* [Exercise objective]: Extract the whole listing as it stands. Do not include the pictures.

============

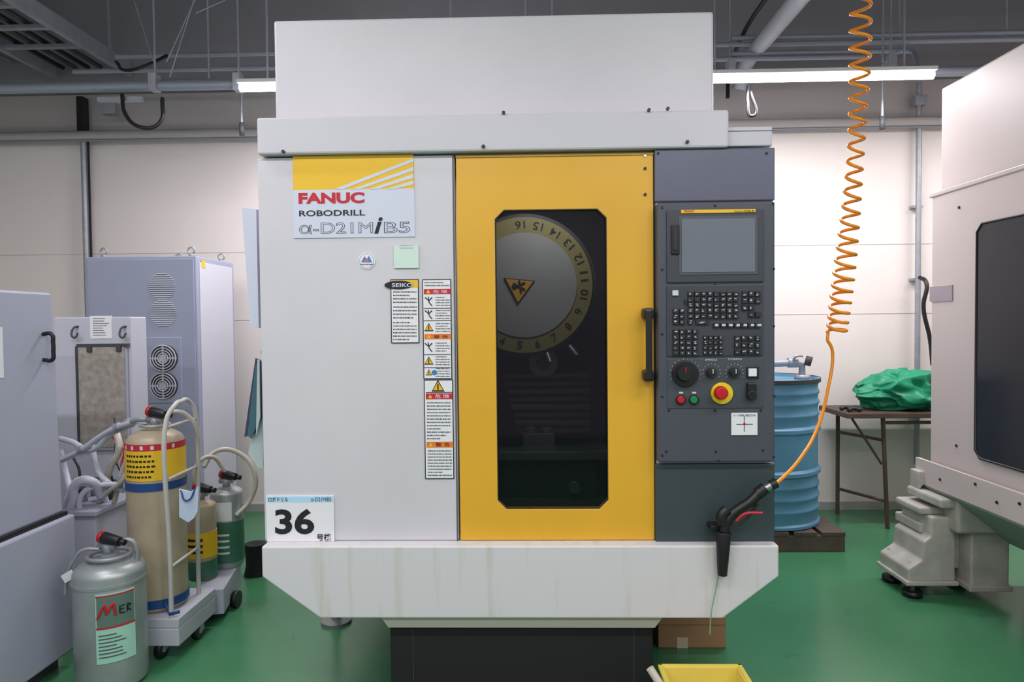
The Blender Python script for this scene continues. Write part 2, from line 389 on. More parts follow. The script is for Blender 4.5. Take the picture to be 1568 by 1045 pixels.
for k,px in enumerate((1090,1125)):
    cylY('rotary_switch_%d'%k,px,571,9,Yk-.004,.01,mat('knob_grey',(50,53,58),.4),M,bevel=.001); cylY('rotary_knob_%d'%k,px,571,6,Yk-.022,.02,black,M,bevel=.002)
    c=at(px,571,2.04); boxes('rotary_line_%d'%k,[(c.x-.0012,c.x+.0012,Yk-.0235,Yk-.0215,c.z-.002,c.z+.011)],legend,M)
    tick_ring(px,571,13,11,-30,210,'rotary_marks_%d'%k)
plate('white_pushbutton_frame',1144,562,1162,580,Yk-.002,.008,black,M,.001); plate('white_pushbutton',1147,565,1159,577,Yk-.010,.01,paper,M,.001)
ptext('switch_caption_a','SPINDLE',1080,550,1098,553,Yk+.0015,legend,M); ptext('switch_caption_b','OVERRIDE',1115,549,1136,552,Yk+.0015,legend,M)
for px,mt,nm in ((1043,red,'red'),(1063,green,'green')):
    cylY(nm+'_button_ring',px,613,7.5,Yk-.004,.01,black,M,bevel=.001); cylY(nm+'_button',px,613,5.5,Yk-.012,.012,mt,M,bevel=.002)
    x,_,z=at(px,602,2.05); boxes(nm+'_button_caption',[(x-.006,x+.006,Yk+.001,Yk+.004,z-.0025,z+.0025)],legend,M)
cylY('emergency_stop_collar',1106,603,16.5,Yk-.006,.012,bright_y,M,bevel=.001)
cylY('emergency_stop_neck',1106,603,8,Yk-.02,.02,red,M); cylY('emergency_stop_button',1106,603,11,Yk-.04,.02,red,M,r2=9.5,bevel=.004)
plate('key_switch',1145,587,1159,612,Yk-.012,.016,black,M,.003); cylY('key_switch_cap',1152,606,7,Yk-.02,.02,black,M,bevel=.002)
plate('axis_label',1120,633,1160,667,Yk+.002,.004,paper,M)
L=[]
for q in ((1139.4,638,1140.6,662),(1128,650,1153,651)): a=rect(*q,Yk); L.append((a[0],a[1],Yk+.0012,Yk+.002,a[2],a[3]))
boxes('axis_label_marks',L,inkgrey,M); cylY('axis_label_dot',1140,650,2,Yk+.001,.001,red,M,seg=12)
ptext('axis_label_text','X・Y移動 確認方向',1123,635,1157,638.5,Yk+.0012,ink,M)
x,_,z=at(1187,355,CAMD); box('side_socket',xR,xR+.012,.05,.12,z-.04,z+.04,white2,M,.003)
# ---- labels on left body
Yl=-.003
def lines(name,px0,py0,px1,py1,n,Y,m=ink):
    L=[]
    h=(py1-py0)/n
    for j in range(n):
        x=px0; xe=px1 if random.random()<.7 else px0+(px1-px0)*random.uniform(.4,.9)
        while x<xe:
            w=random.uniform(.6,1.6); a=rect(x,py0+h*(j+.3),min(x+w,xe),py0+h*(j+.66),Y); L.append((a[0],a[1],Y,Y+.0006,a[2],a[3])); x+=w+random.uniform(.6,1.1)
    return boxes(name,L,m,M)
plate('logo_yellow',448.5,238,633.5,290,Yl,.003,lblyellow,M)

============

* [Task response]:
The Blender Python script for this scene continues. Write part 2, from line 389 on. More parts follow. The script is for Blender 4.5. Take the picture to be 1568 by 1045 pixels.
for k,px in enumerate((1090,1125)):
    cylY('rotary_switch_%d'%k,px,571,9,Yk-.004,.01,mat('knob_grey',(50,53,58),.4),M,bevel=.001); cylY('rotary_knob_%d'%k,px,571,6,Yk-.022,.02,black,M,bevel=.002)
    c=at(px,571,2.04); boxes('rotary_line_%d'%k,[(c.x-.0012,c.x+.0012,Yk-.0235,Yk-.0215,c.z-.002,c.z+.011)],legend,M)
    tick_ring(px,571,13,11,-30,210,'rotary_marks_%d'%k)
plate('white_pushbutton_frame',1144,562,1162,580,Yk-.002,.008,black,M,.001); plate('white_pushbutton',1147,565,1159,577,Yk-.010,.01,paper,M,.001)
ptext('switch_caption_a','SPINDLE',1080,550,1098,553,Yk+.0015,legend,M); ptext('switch_caption_b','OVERRIDE',1115,549,1136,552,Yk+.0015,legend,M)
for px,mt,nm in ((1043,red,'red'),(1063,green,'green')):
    cylY(nm+'_button_ring',px,613,7.5,Yk-.004,.01,black,M,bevel=.001); cylY(nm+'_button',px,613,5.5,Yk-.012,.012,mt,M,bevel=.002)
    x,_,z=at(px,602,2.05); boxes(nm+'_button_caption',[(x-.006,x+.006,Yk+.001,Yk+.004,z-.0025,z+.0025)],legend,M)
cylY('emergency_stop_collar',1106,603,16.5,Yk-.006,.012,bright_y,M,bevel=.001)
cylY('emergency_stop_neck',1106,603,8,Yk-.02,.02,red,M); cylY('emergency_stop_button',1106,603,11,Yk-.04,.02,red,M,r2=9.5,bevel=.004)
plate('key_switch',1145,587,1159,612,Yk-.012,.016,black,M,.003); cylY('key_switch_cap',1152,606,7,Yk-.02,.02,black,M,bevel=.002)
plate('axis_label',1120,633,1160,667,Yk+.002,.004,paper,M)
L=[]
for q in ((1139.4,638,1140.6,662),(1128,650,1153,651)): a=rect(*q,Yk); L.append((a[0],a[1],Yk+.0012,Yk+.002,a[2],a[3]))
boxes('axis_label_marks',L,inkgrey,M); cylY('axis_label_dot',1140,650,2,Yk+.001,.001,red,M,seg=12)
ptext('axis_label_text','X・Y移動 確認方向',1123,635,1157,638.5,Yk+.0012,ink,M)
x,_,z=at(1187,355,CAMD); box('side_socket',xR,xR+.012,.05,.12,z-.04,z+.04,white2,M,.003)
# ---- labels on left body
Yl=-.003
def lines(name,px0,py0,px1,py1,n,Y,m=ink):
    L=[]
    h=(py1-py0)/n
    for j in range(n):
        x=px0; xe=px1 if random.random()<.7 else px0+(px1-px0)*random.uniform(.4,.9)
        while x<xe:
            w=random.uniform(.6,1.6); a=rect(x,py0+h*(j+.3),min(x+w,xe),py0+h*(j+.66),Y); L.append((a[0],a[1],Y,Y+.0006,a[2],a[3])); x+=w+random.uniform(.6,1.1)
    return boxes(name,L,m,M)
plate('logo_yellow',448.5,238,633.5,290,Yl,.003,lblyellow,M)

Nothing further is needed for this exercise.